Avebury is Britain’s largest prehistoric ceremonial monument, defined by a bank five metres high and an internal ditch originally some nine metres deep. Four entrances give access to the flat central space some 350m (383yd) across which once contained a series of stone structures. Following the edge of the ditch was Britain’s largest stone circle, comprising 98 unworked pillars of local sarsen stone. Within there were two further circles. The southern circle of 29 pillars surrounded a single standing stone or obelisk. The northern circle of 27 pillars surrounded a ‘cove’ of three massive uprights forming the sides of a box-like structure open to the northeast. The massive earthworks possibly served to contain powerful spirits while providing a grandstand from which to observe ceremonies inside the henge. At least two of the entrances link with stone-lined avenues defining pathways out into the landscape that connect Avebury with nearby monuments and the River Kennet.

DRUMBEST HORNS
COUNTY ANTRIM, NORTHERN IRELAND
c.800 BC
BRONZE AGE

Four complete cast bronze horns were found in a bog in 1840. Such finds from wet places are not uncommon and must have been offerings to the gods of the underworld. Experiments show that these instruments would have made deep resonating sounds when played like an Australian didgeridoo. Two of the horns were side-blown and could have provided a backing drone; the other two were end-blown through a cast-on mouthpiece and could have carried a melody. Rings would have held straps to support the instruments while being played in public rituals, battles or during raids. More than 100 horns are known from over 50 find-spots across Ireland. Regional styles can be recognised, and on a wider compass they are closely connected to the lurs of southern Scandinavia and the Baltic coastlands.
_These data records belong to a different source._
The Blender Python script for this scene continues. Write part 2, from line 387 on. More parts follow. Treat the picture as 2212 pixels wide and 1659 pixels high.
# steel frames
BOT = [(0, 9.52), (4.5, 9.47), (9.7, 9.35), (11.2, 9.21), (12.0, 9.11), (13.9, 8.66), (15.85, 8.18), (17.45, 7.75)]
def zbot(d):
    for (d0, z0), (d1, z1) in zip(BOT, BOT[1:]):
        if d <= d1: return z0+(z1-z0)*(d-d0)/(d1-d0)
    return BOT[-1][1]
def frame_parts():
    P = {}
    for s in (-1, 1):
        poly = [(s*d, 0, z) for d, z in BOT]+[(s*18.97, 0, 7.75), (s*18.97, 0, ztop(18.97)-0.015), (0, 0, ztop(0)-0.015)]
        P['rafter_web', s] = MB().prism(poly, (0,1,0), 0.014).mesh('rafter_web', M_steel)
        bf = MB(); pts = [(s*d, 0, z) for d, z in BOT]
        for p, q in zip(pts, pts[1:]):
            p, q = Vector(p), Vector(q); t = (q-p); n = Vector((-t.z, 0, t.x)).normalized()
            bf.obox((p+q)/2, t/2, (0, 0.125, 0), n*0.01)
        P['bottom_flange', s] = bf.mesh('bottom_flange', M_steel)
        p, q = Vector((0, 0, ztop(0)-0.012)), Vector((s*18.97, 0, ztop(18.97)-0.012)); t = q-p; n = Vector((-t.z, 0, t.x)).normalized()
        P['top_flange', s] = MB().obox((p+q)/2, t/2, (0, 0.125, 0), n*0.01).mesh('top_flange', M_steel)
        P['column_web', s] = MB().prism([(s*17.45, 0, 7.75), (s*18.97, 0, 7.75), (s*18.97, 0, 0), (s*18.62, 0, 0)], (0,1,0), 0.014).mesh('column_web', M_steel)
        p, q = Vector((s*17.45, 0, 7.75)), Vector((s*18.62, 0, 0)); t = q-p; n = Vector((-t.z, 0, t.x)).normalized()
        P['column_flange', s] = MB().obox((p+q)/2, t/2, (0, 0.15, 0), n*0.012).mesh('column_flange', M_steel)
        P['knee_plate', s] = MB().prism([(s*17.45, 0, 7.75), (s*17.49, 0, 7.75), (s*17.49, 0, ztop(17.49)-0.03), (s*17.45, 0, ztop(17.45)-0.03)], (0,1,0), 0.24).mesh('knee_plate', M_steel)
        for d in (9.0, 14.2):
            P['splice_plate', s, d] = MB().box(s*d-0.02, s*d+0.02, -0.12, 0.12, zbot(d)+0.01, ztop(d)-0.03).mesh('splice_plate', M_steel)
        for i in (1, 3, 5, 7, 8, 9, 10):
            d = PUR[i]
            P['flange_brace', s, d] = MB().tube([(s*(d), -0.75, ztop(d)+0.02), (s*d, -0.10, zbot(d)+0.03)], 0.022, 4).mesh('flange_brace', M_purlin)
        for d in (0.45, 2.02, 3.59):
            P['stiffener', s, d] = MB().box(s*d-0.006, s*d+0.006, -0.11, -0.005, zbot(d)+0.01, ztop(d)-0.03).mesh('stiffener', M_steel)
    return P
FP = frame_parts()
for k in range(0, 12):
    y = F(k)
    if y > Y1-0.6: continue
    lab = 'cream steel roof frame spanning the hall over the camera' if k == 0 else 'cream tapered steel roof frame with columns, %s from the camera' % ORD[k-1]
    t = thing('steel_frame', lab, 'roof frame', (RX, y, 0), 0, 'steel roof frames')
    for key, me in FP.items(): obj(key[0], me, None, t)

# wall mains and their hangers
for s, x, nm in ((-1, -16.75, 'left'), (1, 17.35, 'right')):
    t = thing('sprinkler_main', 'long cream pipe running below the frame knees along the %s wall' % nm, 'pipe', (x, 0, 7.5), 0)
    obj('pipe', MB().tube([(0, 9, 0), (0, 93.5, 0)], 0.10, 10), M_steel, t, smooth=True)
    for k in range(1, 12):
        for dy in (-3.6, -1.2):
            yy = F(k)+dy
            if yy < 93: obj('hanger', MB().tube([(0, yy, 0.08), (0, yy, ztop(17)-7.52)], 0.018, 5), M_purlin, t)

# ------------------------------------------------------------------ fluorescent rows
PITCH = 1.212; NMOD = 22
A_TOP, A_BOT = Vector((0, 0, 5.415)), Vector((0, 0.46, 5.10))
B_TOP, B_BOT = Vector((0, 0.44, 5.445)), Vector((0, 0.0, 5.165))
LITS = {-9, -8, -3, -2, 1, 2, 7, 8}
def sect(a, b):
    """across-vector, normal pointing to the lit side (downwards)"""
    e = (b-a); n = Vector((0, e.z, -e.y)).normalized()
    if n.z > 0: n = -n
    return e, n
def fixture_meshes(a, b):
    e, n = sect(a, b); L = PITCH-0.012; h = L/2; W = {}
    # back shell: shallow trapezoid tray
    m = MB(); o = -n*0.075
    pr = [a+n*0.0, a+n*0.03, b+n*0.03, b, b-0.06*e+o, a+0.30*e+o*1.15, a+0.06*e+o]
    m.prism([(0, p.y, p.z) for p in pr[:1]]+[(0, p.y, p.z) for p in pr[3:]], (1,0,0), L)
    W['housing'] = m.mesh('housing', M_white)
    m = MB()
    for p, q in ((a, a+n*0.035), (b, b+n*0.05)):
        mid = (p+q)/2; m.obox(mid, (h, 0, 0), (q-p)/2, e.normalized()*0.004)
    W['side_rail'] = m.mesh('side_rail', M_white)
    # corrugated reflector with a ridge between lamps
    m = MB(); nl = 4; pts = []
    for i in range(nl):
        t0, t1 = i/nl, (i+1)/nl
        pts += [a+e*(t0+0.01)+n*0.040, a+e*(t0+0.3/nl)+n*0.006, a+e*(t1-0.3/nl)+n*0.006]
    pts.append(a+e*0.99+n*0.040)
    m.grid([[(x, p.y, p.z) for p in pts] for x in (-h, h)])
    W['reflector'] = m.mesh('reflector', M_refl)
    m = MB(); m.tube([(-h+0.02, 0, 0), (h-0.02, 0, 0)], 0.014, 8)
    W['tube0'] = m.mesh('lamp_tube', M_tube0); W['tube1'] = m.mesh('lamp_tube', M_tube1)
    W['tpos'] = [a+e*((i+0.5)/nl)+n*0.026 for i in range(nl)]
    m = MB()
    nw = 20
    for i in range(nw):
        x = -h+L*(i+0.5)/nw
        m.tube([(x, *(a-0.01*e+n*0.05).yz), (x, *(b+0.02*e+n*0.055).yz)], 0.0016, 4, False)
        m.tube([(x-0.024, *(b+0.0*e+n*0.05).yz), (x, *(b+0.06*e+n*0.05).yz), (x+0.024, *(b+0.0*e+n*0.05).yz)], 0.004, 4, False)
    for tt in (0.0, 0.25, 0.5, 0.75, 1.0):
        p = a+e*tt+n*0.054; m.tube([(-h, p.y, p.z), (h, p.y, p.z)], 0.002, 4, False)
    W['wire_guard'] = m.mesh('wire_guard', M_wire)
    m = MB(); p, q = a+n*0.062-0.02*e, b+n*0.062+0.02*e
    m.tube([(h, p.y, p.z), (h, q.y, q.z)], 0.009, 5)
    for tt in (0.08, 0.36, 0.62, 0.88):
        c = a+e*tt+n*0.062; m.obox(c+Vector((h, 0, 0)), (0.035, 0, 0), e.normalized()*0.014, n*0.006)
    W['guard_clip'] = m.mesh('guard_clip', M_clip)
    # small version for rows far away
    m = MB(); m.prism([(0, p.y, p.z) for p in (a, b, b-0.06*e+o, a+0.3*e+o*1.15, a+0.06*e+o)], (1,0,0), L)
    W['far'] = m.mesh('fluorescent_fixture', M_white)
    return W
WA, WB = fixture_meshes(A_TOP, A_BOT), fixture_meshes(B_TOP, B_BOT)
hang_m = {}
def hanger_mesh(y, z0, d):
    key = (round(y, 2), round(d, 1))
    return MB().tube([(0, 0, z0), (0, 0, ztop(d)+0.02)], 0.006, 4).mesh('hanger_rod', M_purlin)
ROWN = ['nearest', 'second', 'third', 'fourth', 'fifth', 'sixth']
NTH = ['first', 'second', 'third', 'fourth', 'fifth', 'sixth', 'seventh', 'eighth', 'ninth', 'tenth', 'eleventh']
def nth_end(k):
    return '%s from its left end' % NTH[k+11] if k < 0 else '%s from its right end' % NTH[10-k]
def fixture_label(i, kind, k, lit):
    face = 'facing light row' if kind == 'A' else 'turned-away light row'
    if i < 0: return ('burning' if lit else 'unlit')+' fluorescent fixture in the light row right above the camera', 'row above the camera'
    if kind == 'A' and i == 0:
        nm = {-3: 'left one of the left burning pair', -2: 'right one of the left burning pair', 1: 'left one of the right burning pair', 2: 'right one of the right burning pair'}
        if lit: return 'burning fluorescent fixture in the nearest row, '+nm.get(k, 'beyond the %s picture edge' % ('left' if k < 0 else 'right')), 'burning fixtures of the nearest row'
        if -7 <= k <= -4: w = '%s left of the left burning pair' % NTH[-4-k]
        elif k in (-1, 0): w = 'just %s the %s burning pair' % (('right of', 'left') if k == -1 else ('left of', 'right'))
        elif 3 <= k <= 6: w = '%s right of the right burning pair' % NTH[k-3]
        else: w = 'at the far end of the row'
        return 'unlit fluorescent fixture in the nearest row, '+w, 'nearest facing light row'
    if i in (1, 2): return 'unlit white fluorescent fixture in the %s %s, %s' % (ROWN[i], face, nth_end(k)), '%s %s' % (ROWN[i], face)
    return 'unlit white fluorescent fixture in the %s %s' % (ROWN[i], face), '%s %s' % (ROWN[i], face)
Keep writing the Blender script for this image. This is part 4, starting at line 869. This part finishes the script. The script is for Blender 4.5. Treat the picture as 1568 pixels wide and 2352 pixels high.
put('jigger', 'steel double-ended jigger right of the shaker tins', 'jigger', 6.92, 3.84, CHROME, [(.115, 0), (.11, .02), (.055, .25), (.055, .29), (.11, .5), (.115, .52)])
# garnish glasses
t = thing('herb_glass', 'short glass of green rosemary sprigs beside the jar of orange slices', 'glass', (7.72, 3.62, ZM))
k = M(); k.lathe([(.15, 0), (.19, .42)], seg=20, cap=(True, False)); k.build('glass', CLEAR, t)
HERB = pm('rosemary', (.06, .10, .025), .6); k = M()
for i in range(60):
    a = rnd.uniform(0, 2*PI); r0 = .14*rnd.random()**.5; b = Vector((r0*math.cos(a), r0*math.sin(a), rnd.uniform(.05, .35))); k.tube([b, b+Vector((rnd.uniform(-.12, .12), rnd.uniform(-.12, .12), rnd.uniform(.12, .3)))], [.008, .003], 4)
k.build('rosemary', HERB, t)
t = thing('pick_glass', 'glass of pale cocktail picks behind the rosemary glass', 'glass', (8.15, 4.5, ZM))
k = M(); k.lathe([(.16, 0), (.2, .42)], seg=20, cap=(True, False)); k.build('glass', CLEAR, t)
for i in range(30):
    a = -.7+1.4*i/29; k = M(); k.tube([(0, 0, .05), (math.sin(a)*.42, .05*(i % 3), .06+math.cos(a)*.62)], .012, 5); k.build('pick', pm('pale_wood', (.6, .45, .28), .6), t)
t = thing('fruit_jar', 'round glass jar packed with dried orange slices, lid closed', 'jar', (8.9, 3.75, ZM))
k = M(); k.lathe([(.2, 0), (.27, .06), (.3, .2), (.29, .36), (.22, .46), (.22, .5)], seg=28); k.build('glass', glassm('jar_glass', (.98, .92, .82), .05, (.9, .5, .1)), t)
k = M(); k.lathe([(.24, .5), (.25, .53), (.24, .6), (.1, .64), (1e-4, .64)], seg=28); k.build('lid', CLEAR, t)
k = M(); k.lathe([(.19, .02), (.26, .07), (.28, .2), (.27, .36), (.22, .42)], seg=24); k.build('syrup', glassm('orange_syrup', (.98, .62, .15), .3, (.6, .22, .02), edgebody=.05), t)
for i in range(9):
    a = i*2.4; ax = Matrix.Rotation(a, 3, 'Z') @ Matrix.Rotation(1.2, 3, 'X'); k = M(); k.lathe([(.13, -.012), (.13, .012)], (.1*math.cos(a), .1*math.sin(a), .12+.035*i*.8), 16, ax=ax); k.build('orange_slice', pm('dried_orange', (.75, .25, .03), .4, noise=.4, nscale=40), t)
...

The horns are on display in the Ulster Museum, Belfast.

GRIME’S GRAVES FLINT MINES
NORFOLK, ENGLAND
c.2500 BC
NEOLITHIC

Flint was crucial for making edged tools and weapons in prehistoric times. Much of the best flint was obtained from mines in the chalklands of southeastern Britain. Typically, a shaft some six metres across was dug to reach bands of good-quality flint. Radiating galleries were then cut to follow the flint, often linking with galleries from other nearby shafts. At Grime’s Graves, around 600 shafts are currently known, some up to 14 metres deep, but only a handful have been archaeologically excavated. The earliest known workings date to before 3000 BC, with use of the site continuing through to about 1900 BC. Each shaft required the removal of about 1000 tons of chalk and overburden to obtain around eight tons of flint. Some flint was exported to far-flung communities as nodules, but much of it was worked into tools as it came out of the ground, and these were traded across the country.

MOLD CAPE
FLINTSHIRE, WALES
c.1900–1600 BC
BRONZE AGE

Made by hammering out a 700-gram ingot of gold, this dazzling object formed the upper part of an elaborate garment that was restrictive to wear but stunning in its impact. It was found by workmen in 1833 while quarrying stone from a large round barrow. Contemporary accounts suggest that it covered the fragmentary remains of an inhumation burial in a stone-lined cist. Amber beads lay in rows on the cape, and a bronze knife was nearby. Pieces of bronze, two gold straps (perhaps pieces cut from a second cape) and traces of cloth were all that remained from the rest of the garment. With the cape just 465mm (18 in) wide, the wearer must have been young or of slight build. The craftsmanship displayed is exceptional: three zones of repoussé decoration formed of concentric lines of ribs and bosses mimic multiple strings of beads and the folds of cloth. The cape is on display in the British Museum.